## START EXERCISE MATERIALS
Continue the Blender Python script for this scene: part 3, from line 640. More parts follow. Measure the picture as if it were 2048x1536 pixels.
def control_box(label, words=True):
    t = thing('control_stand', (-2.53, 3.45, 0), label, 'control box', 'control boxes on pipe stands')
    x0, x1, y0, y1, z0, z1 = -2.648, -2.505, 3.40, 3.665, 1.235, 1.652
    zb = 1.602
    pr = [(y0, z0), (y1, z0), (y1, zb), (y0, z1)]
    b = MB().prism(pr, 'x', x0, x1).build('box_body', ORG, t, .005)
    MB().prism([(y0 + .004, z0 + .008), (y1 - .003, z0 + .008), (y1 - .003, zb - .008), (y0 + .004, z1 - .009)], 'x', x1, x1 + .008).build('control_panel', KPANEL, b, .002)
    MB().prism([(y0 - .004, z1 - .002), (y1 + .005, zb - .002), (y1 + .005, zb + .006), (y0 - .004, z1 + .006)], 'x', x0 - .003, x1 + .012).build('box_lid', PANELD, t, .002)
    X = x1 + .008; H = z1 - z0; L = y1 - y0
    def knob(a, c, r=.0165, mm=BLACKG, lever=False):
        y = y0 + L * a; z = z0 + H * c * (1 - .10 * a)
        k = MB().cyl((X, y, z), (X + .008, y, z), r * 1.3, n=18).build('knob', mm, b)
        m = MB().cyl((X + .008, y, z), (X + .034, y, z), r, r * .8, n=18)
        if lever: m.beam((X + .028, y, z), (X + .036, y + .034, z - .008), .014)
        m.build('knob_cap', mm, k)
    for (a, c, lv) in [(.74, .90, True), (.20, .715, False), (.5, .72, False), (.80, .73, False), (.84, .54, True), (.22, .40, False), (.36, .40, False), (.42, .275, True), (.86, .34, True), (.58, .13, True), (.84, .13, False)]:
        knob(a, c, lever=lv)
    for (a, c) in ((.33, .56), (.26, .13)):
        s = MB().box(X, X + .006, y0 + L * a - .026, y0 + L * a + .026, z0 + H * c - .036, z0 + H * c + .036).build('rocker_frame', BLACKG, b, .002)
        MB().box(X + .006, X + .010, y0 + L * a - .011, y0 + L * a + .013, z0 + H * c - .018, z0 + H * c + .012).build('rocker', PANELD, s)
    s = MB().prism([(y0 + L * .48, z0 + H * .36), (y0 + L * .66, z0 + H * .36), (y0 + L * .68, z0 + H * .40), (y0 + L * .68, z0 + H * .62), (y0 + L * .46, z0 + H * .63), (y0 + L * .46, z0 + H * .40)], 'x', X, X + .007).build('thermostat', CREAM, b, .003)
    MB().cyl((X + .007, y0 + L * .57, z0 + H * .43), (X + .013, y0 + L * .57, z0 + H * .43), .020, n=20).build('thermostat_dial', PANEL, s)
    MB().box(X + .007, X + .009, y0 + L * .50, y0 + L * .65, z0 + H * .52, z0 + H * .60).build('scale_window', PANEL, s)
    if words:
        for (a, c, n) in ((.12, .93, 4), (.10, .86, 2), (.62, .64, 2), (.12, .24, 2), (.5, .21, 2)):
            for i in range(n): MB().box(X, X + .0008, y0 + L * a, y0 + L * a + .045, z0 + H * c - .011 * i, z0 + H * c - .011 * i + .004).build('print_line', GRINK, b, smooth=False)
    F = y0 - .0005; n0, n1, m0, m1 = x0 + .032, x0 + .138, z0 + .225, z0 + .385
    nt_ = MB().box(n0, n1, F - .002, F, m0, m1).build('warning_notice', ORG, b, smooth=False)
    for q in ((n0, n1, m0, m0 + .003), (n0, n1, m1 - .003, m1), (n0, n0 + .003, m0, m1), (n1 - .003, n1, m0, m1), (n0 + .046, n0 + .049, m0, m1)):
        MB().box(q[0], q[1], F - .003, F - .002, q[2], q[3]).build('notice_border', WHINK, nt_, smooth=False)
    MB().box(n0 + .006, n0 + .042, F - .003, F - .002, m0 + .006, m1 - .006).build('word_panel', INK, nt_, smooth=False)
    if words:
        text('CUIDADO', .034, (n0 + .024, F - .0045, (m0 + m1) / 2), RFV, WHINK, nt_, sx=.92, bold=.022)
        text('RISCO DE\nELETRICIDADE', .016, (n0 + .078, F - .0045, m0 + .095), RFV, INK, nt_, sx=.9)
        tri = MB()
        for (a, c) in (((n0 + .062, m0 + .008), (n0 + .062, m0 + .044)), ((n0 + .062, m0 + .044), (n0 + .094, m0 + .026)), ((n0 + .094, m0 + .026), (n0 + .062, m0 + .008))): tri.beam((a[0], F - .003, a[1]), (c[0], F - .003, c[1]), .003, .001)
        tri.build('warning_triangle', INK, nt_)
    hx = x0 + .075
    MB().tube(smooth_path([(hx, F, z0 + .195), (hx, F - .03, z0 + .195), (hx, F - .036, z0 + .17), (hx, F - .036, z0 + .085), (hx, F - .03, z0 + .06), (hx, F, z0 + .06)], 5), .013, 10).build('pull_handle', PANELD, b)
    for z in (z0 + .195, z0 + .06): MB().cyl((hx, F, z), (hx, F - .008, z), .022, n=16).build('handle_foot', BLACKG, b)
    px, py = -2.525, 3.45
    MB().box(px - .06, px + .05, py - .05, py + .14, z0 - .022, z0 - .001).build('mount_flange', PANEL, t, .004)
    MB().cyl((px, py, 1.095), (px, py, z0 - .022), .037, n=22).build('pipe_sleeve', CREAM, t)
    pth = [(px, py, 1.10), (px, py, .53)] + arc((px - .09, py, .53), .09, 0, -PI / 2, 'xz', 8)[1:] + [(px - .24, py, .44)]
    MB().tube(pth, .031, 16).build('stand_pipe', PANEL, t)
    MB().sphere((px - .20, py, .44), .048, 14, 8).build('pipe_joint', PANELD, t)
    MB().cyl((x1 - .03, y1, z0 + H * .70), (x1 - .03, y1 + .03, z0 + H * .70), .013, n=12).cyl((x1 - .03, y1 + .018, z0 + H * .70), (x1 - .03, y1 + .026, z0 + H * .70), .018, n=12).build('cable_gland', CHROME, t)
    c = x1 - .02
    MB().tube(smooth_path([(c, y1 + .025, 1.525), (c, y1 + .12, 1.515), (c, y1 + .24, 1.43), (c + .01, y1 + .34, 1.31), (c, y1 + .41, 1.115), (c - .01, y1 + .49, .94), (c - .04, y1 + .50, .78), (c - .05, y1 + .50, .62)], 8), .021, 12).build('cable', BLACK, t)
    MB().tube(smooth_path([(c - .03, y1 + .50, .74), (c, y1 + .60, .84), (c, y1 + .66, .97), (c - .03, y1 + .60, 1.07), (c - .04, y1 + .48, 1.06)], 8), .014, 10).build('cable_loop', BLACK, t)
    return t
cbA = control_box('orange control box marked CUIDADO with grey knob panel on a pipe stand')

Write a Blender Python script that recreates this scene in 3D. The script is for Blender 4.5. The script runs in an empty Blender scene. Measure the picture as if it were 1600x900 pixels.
## END EXERCISE MATERIALS
■ AIM
Each entry must be reproduced verbatim.

■ SOLUTION TO THIS PROBLEM
Continue the Blender Python script for this scene: part 3, from line 640. More parts follow. Measure the picture as if it were 2048x1536 pixels.
def control_box(label, words=True):
    t = thing('control_stand', (-2.53, 3.45, 0), label, 'control box', 'control boxes on pipe stands')
    x0, x1, y0, y1, z0, z1 = -2.648, -2.505, 3.40, 3.665, 1.235, 1.652
    zb = 1.602
    pr = [(y0, z0), (y1, z0), (y1, zb), (y0, z1)]
    b = MB().prism(pr, 'x', x0, x1).build('box_body', ORG, t, .005)
    MB().prism([(y0 + .004, z0 + .008), (y1 - .003, z0 + .008), (y1 - .003, zb - .008), (y0 + .004, z1 - .009)], 'x', x1, x1 + .008).build('control_panel', KPANEL, b, .002)
    MB().prism([(y0 - .004, z1 - .002), (y1 + .005, zb - .002), (y1 + .005, zb + .006), (y0 - .004, z1 + .006)], 'x', x0 - .003, x1 + .012).build('box_lid', PANELD, t, .002)
    X = x1 + .008; H = z1 - z0; L = y1 - y0
    def knob(a, c, r=.0165, mm=BLACKG, lever=False):
        y = y0 + L * a; z = z0 + H * c * (1 - .10 * a)
        k = MB().cyl((X, y, z), (X + .008, y, z), r * 1.3, n=18).build('knob', mm, b)
        m = MB().cyl((X + .008, y, z), (X + .034, y, z), r, r * .8, n=18)
        if lever: m.beam((X + .028, y, z), (X + .036, y + .034, z - .008), .014)
        m.build('knob_cap', mm, k)
    for (a, c, lv) in [(.74, .90, True), (.20, .715, False), (.5, .72, False), (.80, .73, False), (.84, .54, True), (.22, .40, False), (.36, .40, False), (.42, .275, True), (.86, .34, True), (.58, .13, True), (.84, .13, False)]:
        knob(a, c, lever=lv)
    for (a, c) in ((.33, .56), (.26, .13)):
        s = MB().box(X, X + .006, y0 + L * a - .026, y0 + L * a + .026, z0 + H * c - .036, z0 + H * c + .036).build('rocker_frame', BLACKG, b, .002)
        MB().box(X + .006, X + .010, y0 + L * a - .011, y0 + L * a + .013, z0 + H * c - .018, z0 + H * c + .012).build('rocker', PANELD, s)
    s = MB().prism([(y0 + L * .48, z0 + H * .36), (y0 + L * .66, z0 + H * .36), (y0 + L * .68, z0 + H * .40), (y0 + L * .68, z0 + H * .62), (y0 + L * .46, z0 + H * .63), (y0 + L * .46, z0 + H * .40)], 'x', X, X + .007).build('thermostat', CREAM, b, .003)
    MB().cyl((X + .007, y0 + L * .57, z0 + H * .43), (X + .013, y0 + L * .57, z0 + H * .43), .020, n=20).build('thermostat_dial', PANEL, s)
    MB().box(X + .007, X + .009, y0 + L * .50, y0 + L * .65, z0 + H * .52, z0 + H * .60).build('scale_window', PANEL, s)
    if words:
        for (a, c, n) in ((.12, .93, 4), (.10, .86, 2), (.62, .64, 2), (.12, .24, 2), (.5, .21, 2)):
            for i in range(n): MB().box(X, X + .0008, y0 + L * a, y0 + L * a + .045, z0 + H * c - .011 * i, z0 + H * c - .011 * i + .004).build('print_line', GRINK, b, smooth=False)
    F = y0 - .0005; n0, n1, m0, m1 = x0 + .032, x0 + .138, z0 + .225, z0 + .385
    nt_ = MB().box(n0, n1, F - .002, F, m0, m1).build('warning_notice', ORG, b, smooth=False)
    for q in ((n0, n1, m0, m0 + .003), (n0, n1, m1 - .003, m1), (n0, n0 + .003, m0, m1), (n1 - .003, n1, m0, m1), (n0 + .046, n0 + .049, m0, m1)):
        MB().box(q[0], q[1], F - .003, F - .002, q[2], q[3]).build('notice_border', WHINK, nt_, smooth=False)
    MB().box(n0 + .006, n0 + .042, F - .003, F - .002, m0 + .006, m1 - .006).build('word_panel', INK, nt_, smooth=False)
    if words:
        text('CUIDADO', .034, (n0 + .024, F - .0045, (m0 + m1) / 2), RFV, WHINK, nt_, sx=.92, bold=.022)
        text('RISCO DE\nELETRICIDADE', .016, (n0 + .078, F - .0045, m0 + .095), RFV, INK, nt_, sx=.9)
        tri = MB()
        for (a, c) in (((n0 + .062, m0 + .008), (n0 + .062, m0 + .044)), ((n0 + .062, m0 + .044), (n0 + .094, m0 + .026)), ((n0 + .094, m0 + .026), (n0 + .062, m0 + .008))): tri.beam((a[0], F - .003, a[1]), (c[0], F - .003, c[1]), .003, .001)
        tri.build('warning_triangle', INK, nt_)
    hx = x0 + .075
    MB().tube(smooth_path([(hx, F, z0 + .195), (hx, F - .03, z0 + .195), (hx, F - .036, z0 + .17), (hx, F - .036, z0 + .085), (hx, F - .03, z0 + .06), (hx, F, z0 + .06)], 5), .013, 10).build('pull_handle', PANELD, b)
    for z in (z0 + .195, z0 + .06): MB().cyl((hx, F, z), (hx, F - .008, z), .022, n=16).build('handle_foot', BLACKG, b)
    px, py = -2.525, 3.45
    MB().box(px - .06, px + .05, py - .05, py + .14, z0 - .022, z0 - .001).build('mount_flange', PANEL, t, .004)
    MB().cyl((px, py, 1.095), (px, py, z0 - .022), .037, n=22).build('pipe_sleeve', CREAM, t)
    pth = [(px, py, 1.10), (px, py, .53)] + arc((px - .09, py, .53), .09, 0, -PI / 2, 'xz', 8)[1:] + [(px - .24, py, .44)]
    MB().tube(pth, .031, 16).build('stand_pipe', PANEL, t)
    MB().sphere((px - .20, py, .44), .048, 14, 8).build('pipe_joint', PANELD, t)
    MB().cyl((x1 - .03, y1, z0 + H * .70), (x1 - .03, y1 + .03, z0 + H * .70), .013, n=12).cyl((x1 - .03, y1 + .018, z0 + H * .70), (x1 - .03, y1 + .026, z0 + H * .70), .018, n=12).build('cable_gland', CHROME, t)
    c = x1 - .02
    MB().tube(smooth_path([(c, y1 + .025, 1.525), (c, y1 + .12, 1.515), (c, y1 + .24, 1.43), (c + .01, y1 + .34, 1.31), (c, y1 + .41, 1.115), (c - .01, y1 + .49, .94), (c - .04, y1 + .50, .78), (c - .05, y1 + .50, .62)], 8), .021, 12).build('cable', BLACK, t)
    MB().tube(smooth_path([(c - .03, y1 + .50, .74), (c, y1 + .60, .84), (c, y1 + .66, .97), (c - .03, y1 + .60, 1.07), (c - .04, y1 + .48, 1.06)], 8), .014, 10).build('cable_loop', BLACK, t)
    return t
cbA = control_box('orange control box marked CUIDADO with grey knob panel on a pipe stand')

Write a Blender Python script that recreates this scene in 3D. The script is for Blender 4.5. The script runs in an empty Blender scene. Measure the picture as if it were 1600x900 pixels.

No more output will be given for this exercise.